As shown in FIG. 10, the picocell base station consists of an array 46′ of eight antenna-elements 48′ each connected to a gain controller 50′. The gain controller 50′ enables the gain that is applied to receive signals from each antenna to be adjusted. The PCBSU 30 includes a receive chain 56 including a radio frequency signal receiver (not shown), a receive signal detector 57 and a decoder (not shown). The receive chain 56′ processes signals received by antennas 48′ then passed via the gain controller 50′ to the receive chain 56.
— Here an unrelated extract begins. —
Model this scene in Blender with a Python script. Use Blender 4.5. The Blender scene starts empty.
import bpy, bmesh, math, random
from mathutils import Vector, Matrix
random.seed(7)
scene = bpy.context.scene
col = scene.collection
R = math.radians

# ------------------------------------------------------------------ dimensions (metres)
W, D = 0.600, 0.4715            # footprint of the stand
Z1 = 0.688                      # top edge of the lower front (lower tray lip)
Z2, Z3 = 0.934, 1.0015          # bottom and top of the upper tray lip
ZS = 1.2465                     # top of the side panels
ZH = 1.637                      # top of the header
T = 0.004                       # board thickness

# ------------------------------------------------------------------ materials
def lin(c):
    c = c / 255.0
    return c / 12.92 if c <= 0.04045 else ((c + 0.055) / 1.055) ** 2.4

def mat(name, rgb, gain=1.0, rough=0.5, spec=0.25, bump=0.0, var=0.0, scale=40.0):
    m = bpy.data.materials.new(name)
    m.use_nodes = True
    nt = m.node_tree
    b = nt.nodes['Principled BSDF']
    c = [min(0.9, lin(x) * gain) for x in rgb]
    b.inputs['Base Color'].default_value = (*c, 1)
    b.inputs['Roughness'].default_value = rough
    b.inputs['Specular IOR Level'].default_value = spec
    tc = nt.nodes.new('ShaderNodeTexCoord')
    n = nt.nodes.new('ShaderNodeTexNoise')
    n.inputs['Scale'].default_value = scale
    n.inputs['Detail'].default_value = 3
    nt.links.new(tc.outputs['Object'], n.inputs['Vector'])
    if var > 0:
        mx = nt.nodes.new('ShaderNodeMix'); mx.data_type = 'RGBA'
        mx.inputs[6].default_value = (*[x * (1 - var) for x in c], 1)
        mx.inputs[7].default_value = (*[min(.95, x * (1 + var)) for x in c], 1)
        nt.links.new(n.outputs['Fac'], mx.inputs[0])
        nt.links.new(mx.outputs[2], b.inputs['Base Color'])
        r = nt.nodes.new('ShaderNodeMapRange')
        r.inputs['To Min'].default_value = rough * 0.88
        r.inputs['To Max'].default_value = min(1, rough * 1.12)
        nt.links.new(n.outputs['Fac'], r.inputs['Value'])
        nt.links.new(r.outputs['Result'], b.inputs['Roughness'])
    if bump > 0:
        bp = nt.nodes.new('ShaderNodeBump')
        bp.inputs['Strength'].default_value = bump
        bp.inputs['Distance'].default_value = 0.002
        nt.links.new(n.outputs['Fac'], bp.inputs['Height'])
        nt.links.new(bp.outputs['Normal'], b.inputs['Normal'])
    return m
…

Both the transmit chain 52′ and receive chain 56′ are connected to a higher layer processor 58. The higher layer processor 58 includes an auto-configuration controller 60′ that includes both a radio lobe detector 62 and a coverage optimiser 64. The higher layer processor 58′ is connected by an Internet Protocol broadband connection (“backhaul”) 66′, such as an Ethernet or DSL link, to the rest of the telecommunications world.

The operation of the picocell base station unit (PCBSU) 30′ is that the user terminal sends an uplink signal to the base station 30′ and receive signals in selected subsets of the lobes are gain-adjusted by the gain controller 50′. The receive signals are processed by the receive chain 56′ including detecting the receive signal from selected lobes, in order to, as described previously, determine which subset of the lobes covers the user terminal. Subgroups of selected subsets of lobes are selected and “tested” in an iterative manner as described previously, for example to identify the particular lobe in which the user terminal is located.

General

The present invention may be embodied in other specific forms without departing from its essential characteristics. The described embodiments are to be considered in all respects only as illustrative and not restrictive. The scope of the invention is, therefore, indicated by the appended claims rather than by the foregoing description.